The Comoros, an archipelago of three main islands 250 miles off Africa's southeast coast with a population of about 750,000, has been caught up in a series of coups and political upheavals since gaining independence from France in 1975. The latest came when Col. Mohamed Bacar — a former president of the country — took over Anjouan island, drawing increasingly strident warnings from the central government.

Dosara said troops were now searching for Bacar.

Mohamed Kassim Adong, a resident of the coastal Anjouan town of Domoni, said he saw soldiers going house-to-house conducting searches.

At least 80 AU troops from Tanzania were among the landing force, officials said, but only a handful of government soldiers were spotted by reporters. The troops apparently arrived aboard four ships that cruised earlier in the day along the coast toward the island's airport and seaport.

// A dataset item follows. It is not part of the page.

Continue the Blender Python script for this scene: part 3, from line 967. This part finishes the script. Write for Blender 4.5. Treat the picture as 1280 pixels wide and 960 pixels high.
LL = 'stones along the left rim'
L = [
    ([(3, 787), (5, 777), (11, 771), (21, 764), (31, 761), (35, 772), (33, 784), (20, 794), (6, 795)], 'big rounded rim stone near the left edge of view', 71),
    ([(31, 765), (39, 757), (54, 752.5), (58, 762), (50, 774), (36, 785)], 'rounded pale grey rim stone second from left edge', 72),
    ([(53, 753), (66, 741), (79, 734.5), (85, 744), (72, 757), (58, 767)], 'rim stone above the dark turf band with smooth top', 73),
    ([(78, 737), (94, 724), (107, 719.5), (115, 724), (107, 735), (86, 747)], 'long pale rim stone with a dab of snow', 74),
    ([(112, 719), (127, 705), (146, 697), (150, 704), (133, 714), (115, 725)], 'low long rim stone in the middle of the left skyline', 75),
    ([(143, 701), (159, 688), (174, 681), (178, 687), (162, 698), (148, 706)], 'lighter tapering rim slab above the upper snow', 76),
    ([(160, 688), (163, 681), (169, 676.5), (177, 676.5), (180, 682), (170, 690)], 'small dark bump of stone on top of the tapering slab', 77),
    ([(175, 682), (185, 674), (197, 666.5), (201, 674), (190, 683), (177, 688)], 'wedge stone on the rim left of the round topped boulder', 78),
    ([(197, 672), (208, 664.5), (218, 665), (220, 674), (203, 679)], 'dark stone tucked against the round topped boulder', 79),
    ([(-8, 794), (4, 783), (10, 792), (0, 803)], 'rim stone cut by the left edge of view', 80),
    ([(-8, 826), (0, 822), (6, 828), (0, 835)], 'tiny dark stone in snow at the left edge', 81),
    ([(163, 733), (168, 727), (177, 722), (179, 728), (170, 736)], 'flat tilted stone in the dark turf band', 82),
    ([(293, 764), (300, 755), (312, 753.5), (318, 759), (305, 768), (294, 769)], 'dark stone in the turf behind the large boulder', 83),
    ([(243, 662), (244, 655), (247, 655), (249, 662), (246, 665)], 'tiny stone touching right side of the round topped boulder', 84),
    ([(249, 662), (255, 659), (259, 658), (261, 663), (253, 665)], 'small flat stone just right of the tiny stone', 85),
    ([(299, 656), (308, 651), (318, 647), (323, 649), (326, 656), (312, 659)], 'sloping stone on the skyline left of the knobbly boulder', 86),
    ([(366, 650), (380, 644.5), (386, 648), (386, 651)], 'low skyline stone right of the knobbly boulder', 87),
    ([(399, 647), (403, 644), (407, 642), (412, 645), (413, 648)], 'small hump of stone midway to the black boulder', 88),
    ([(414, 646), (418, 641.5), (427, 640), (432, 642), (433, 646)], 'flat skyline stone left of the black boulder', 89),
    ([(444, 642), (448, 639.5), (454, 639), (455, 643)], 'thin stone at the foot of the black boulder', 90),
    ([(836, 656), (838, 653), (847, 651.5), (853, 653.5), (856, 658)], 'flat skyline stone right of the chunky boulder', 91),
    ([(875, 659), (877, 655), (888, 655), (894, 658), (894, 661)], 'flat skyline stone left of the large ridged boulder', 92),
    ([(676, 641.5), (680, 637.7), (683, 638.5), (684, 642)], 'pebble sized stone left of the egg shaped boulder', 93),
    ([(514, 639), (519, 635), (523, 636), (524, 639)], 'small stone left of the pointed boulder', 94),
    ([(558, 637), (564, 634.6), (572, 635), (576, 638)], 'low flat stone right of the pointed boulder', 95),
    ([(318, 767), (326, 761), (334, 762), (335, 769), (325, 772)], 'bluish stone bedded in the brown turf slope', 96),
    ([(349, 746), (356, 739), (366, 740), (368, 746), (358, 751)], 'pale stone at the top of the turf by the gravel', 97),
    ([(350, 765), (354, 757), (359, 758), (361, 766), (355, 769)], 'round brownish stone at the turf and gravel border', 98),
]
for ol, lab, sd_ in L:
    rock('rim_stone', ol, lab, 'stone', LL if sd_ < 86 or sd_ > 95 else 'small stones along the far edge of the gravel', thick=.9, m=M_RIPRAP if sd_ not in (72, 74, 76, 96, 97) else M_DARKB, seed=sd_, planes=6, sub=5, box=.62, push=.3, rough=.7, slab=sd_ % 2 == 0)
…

The morning's explosions and gunfire drew hundreds of people into the streets of Anjouan, some of them chanting "Bacar is a dog" and "We have won!"

On Monday, the country's president said the army would invade Anjouan and helicopters dropped leaflets over the island urging residents to avoid the pending fighting.

"The National Army of Development (AND) informs all the residents that it will be in Anjouan in the days, or rather the hours coming," the leaflets read. "It is therefore advised that residents do not stray too far from their residences."

Each of the three main islands of Comoros has a regional president under the country's main leader, President Ahmed Abdallah Sambi, who is based in Moroni on Grand Comore.

"I have ordered the army to invade Anjouan to liberate the island from the hands of Mohamed Bacar," Sambi said in a news conference.

Bacar has said he is seeking Anjouan's independence.